Que, dans le même ordre d’idées n’a-t-on pas dit ou écrit sur Pablo Picasso ou Salvador Dali ou Miro ou Buffet ou Modigliani ? Il serait intéressant de réaliser un florilège des articles publiés sur ces artiste ou bien d’autres encore dans Le Figaro pour avoir une idée précise de la vanité des critiques. Les créateurs survivent et eux sont oubliés alors qu’ils se croient immortels comme les politiciens de bas étage qui s’attaquent à l’art. Des dizaines de plaintes ont été déposées contre des affiches, des tableaux, des sculptures, des réalisations audio-visuelles au prétexte qu’elles contrevenaient aux bonnes mœurs ou qu’elles détruisaient les canons de l’art. Par contre jamais d’actions face à l’intolérance, la haine, le mépris ou les vanités des donneurs de leçons devant les outrages faits à la création qui mérite pourtant d’être aussi protégée que les sources d’un journaliste ou la liberté d’expression de n’importe quel citoyen !
« Je suis Anish » ce badge devrait être vendu et porté par toutes celles et tous ceux qui pensent qu’il y en a marre d’une forme d’inquisition revenue sur la scène sociale. Je n’aime pas nécessairement l’art moderne. Je ne m’extasie pas devant le « vagin de la reine » mais je reconnais le droit à tout artiste de provoquer, de faire réfléchir sur les règles strictes de la « beauté », de susciter des réactions positives ou négatives, de choquer ou de séduire. Il ne peut pas y avoir même à Versailles site d’art « officiel » des critères de jugement intangibles.
La création de Kapor a été déjà vandalisée et maintenant elle est prise en otage par 2 élus versaillais (un qualificatif qui leur va parfaitement en pensant au massacre des Communards) ayant annoncé qu’ils allaient déposer plainte,,excusez du peu » contre l’œuvre pour « dégradation d’un monument classé et dépôt d’ordures et gravats dans un lieu protégé… ». le ridicule ne tue pas ! « Je suis Anish ! » plus que jamais !
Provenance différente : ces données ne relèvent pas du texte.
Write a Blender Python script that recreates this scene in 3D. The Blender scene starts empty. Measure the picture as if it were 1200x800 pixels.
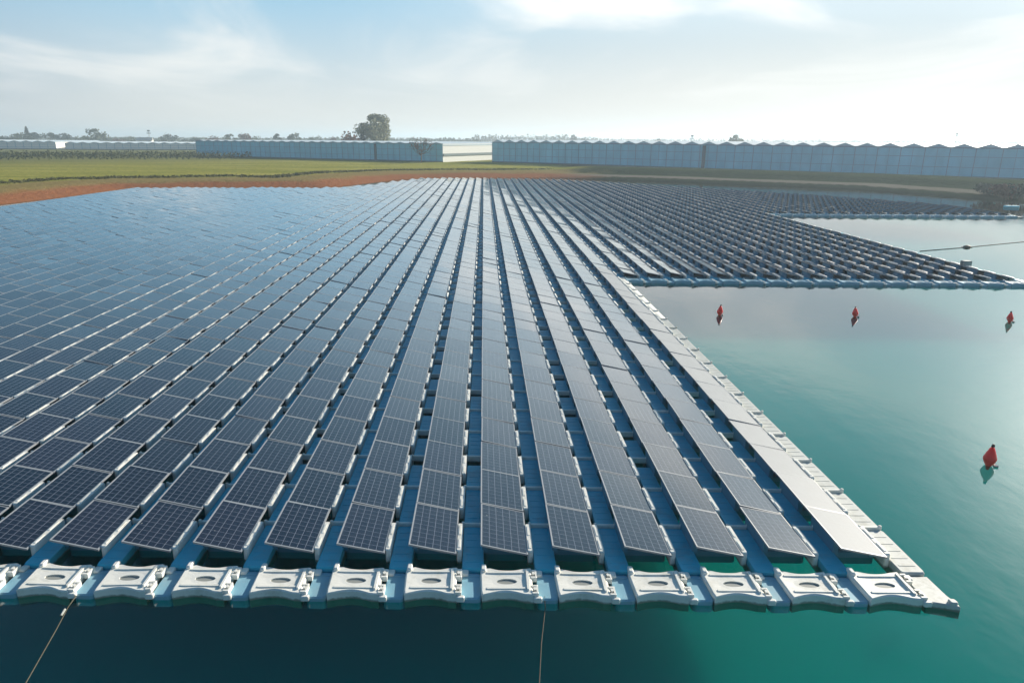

Cet article a 2 commentaires

  1. CUSSAC

    Sur la photo l’œuvre parait minérale et ne semble pas dépareiller le milieu. Quant au nom donné l’auteur a peut-être voulu mettre en exergue, dans le contexte historique du château, Madame de MAINTENON, dernière épouse de Louis XIV qui a eu avec lui 7 enfants des 8 à 10 qu’elle est supposée avoir eu. On peut y avoir bien d’autres raisons (clin d’oeil aux mœurs de l’époque, pouvoir occulte des femmes…), mais à chacun son ressenti. Sans être provocatrice d’autres œuvres peuvent ne pas plaire (pour ma part je ne me suis jamais fait au lion bleu place Stalingrad à Bordeaux, face au Crédit Lyonnais …) mais je le prends comme il est.

  2. batistin

    Le homard de Jeff Koons, exposé en 2008 lui aussi à Versailles, soutenu par l’industriel François Pinault avait fait aussi quelques vagues.
    Vagues bénéfiques à la réflexion sur le Patrimoine, à la cotation de l’artiste et au portefeuille des collectionneurs.
    Dans un autre genre, le Discours du Pape Benoît XVI aux artistes le 21 novembre 2009 encourage d’encenser la beauté, source d’émerveillement, lui-même premier pas vers la définition d’une part sacrée dans nos vies.
    Le Déjeuner de Manet n’est-il qu’un discours sur la forme artistique ou aussi un rappel cuisant de la place occupée par la Femme dans la société de l’époque ?
    La fonction de l’artiste peut-elle se résumer à lancer des « alertes », par les chocs engendrés par l’oeuvre, ou est-il encore possible d’accepter l’artiste dans la tribu humaine pour, aussi, y chanter le simple plaisir d’être à la vie.
    Fait-il donc, pour être artiste résumer sa pensée à la recherche perpétuelle des horreurs à dénoncer ? Des dérives politiques à l’abandon des églises de villages, il semblerait qu’aujourd’hui le seul capable d’engager un examen de conscience, et d’être grassement payé pour ça, soit uniquement l’artiste.
    Une chose persiste pourtant, une chose solide et immuable, le travail manuel accompli par les « artistes-artisans d’art » ayant œuvré à Versailles.
    Le travail manuel, si efficace pour sauver de l’ennui toute une jeunesse perdues dans les couloirs de la Bourse mondiale.
    Pas l’esclavage des ouvriers du textile, mais le Travail Manuel.
    L’ordre salvateur des Compagnons du Devoir: apprenti , ouvrier, ouvrier spécialisé, artisan , artisan d’art, et enfin Maitre artisan d’art, c’est à dire: artiste !
    D’ailleurs, Picasso, travailleur manuel s’il en est, ne l’appelait-on pas « Maître »?

    Alors, discourir sur l’art de quelque penseur malin qui n’aura pas même tenté de se casser un ongle pour réaliser une oeuvre, c’est simplement la porte ouverte vers le vide.